41. Из Италии стали доходить слухи, что Сулла отправился из Рима в Беотию воевать с полководцами Митридата, а между консулами[37] пошли раздоры, окончившиеся вооруженной борьбой. В битве Октавий одержал верх и изгнал Цинну, стремившегося к тираннии, и вместо него поставил консулом Корнелия Мерулу; Цинна же тотчас пошел на них войной, набрав войско в Италии. Марий, узнав об этом, решил немедленно плыть на родину. Взяв из Африки небольшое число мавританских всадников, а также беглецов, явившихся к нему из Италии (тех и других вместе было не более тысячи), Марий отплыл и прибыл в этрусский город Теламон, где объявил, что даст свободу рабам, а также убедил присоединиться к нему самых молодых и крепких из свободных пастухов и земледельцев, которые сбежались к морю, привлеченные его славой. Так за несколько дней он собрал большой отряд, которым заполнил сорок кораблей. Зная, что Октавий – человек благородный, желающий править законным образом, а Цинна находится у Суллы под подозрением и настроен враждебно к установленным им порядкам, Марий решил присоединиться с войском к Цинне и послал известие, что готов подчиняться ему, как консулу. Цинна согласился и, назначив Мария проконсулом, отправил ему фасции и прочие знаки власти, но Марий заявил, что в его участи не подобает принимать их, и, одетый в грязное платье, не стриженный со дня изгнания, он, несмотря на свои семьдесят с лишним лет, пешком отправился к Цинне, желая вызвать сострадание. Но к жалости примешивался ужас, который он всегда внушал своим видом: и в унижении видно было, что дух его не только не сломлен, но еще более ожесточен переменой судьбы. (42). Поздоровавшись с Цинной и обратившись с приветствием к солдатам, Марий немедля взялся за дело, и все сразу же пошло по-иному.
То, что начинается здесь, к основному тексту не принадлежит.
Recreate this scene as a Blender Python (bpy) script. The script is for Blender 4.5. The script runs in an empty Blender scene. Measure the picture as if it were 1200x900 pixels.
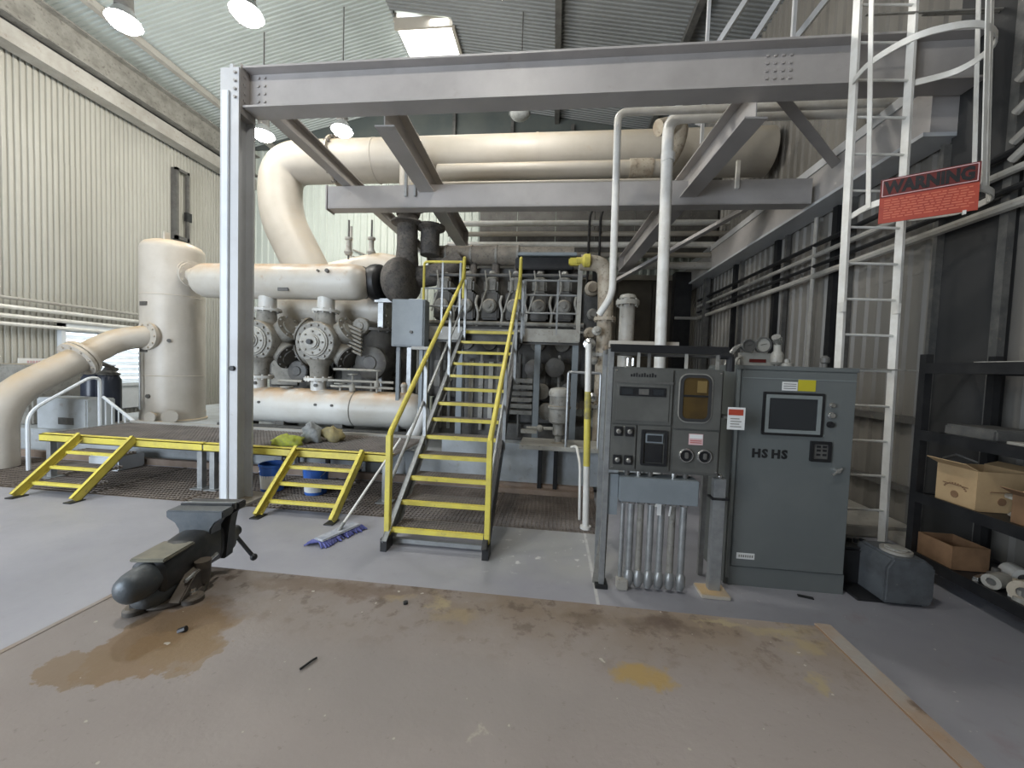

Прежде всего его корабли отрезали подвоз хлеба и, грабя купцов, он сделался хозяином всех товаров. Затем он напал с моря на прибрежные города и захватил их. Наконец, с помощью предательства он взял самоё Остию, разграбил ее, убив множество людей, а затем перегородил мостом Тибр и полностью отрезал путь тем, кто вез с моря припасы для его врагов. После этого он подошел с войском к Риму и занял холм, именуемый Яникулом. Октавий вредил делу не столько своей неопытностью, сколько стремлением всегда соблюдать законность, ради которой он упускал все, что могло принести пользу: например, многие советовали ему призвать рабов, пообещав им свободу, но он отказался, заявив, что не отдаст рабам родину, доступ в которую во имя защиты законов он возбраняет Гаю Марию. Когда в Рим прибыл Метелл, сын Метелла, бывшего полководцем в Африке и изгнанного по вине Мария, все решили, что он более способен возглавить войско, чем Октавий, и солдаты, бросив Октавия, пришли к нему, моля взять власть и спасти город и уверяя, что под началом человека опытного и деятельного они будут хорошо сражаться и одержат победу. Когда же Метелл, негодуя, приказал им возвратиться к консулу, они ушли к врагу. И Метелл, отчаявшись в судьбе Рима, также удалился. А Октавия какие-то халдейские прорицатели, гадатели по Сивиллиным книгам и жрецы убедили, что все будет хорошо, и удержали в городе. Вообще, кажется, этот человек, во всех делах превосходивший благоразумием прочих римлян, не запятнавший достоинство консульской власти благосклонностью к льстецам, верный законам и нравам предков, которые он соблюдал неукоснительно, словно непререкаемые правила, этот человек питал особую слабость к гаданию и больше времени проводил c шарлатанами и прорицателями, чем с людьми государственными или полководцами. Еще прежде, чем Марий взял город, высланные им вперед солдаты стащили консула с возвышения для ораторов и закололи; при этом, как рассказывают, за пазухой у убитого нашли халдейский гороскоп. И вот что кажется весьма странным: оба знаменитых мужа были привержены к гаданию, но Марию это принесло спасение, а Октавию – гибель.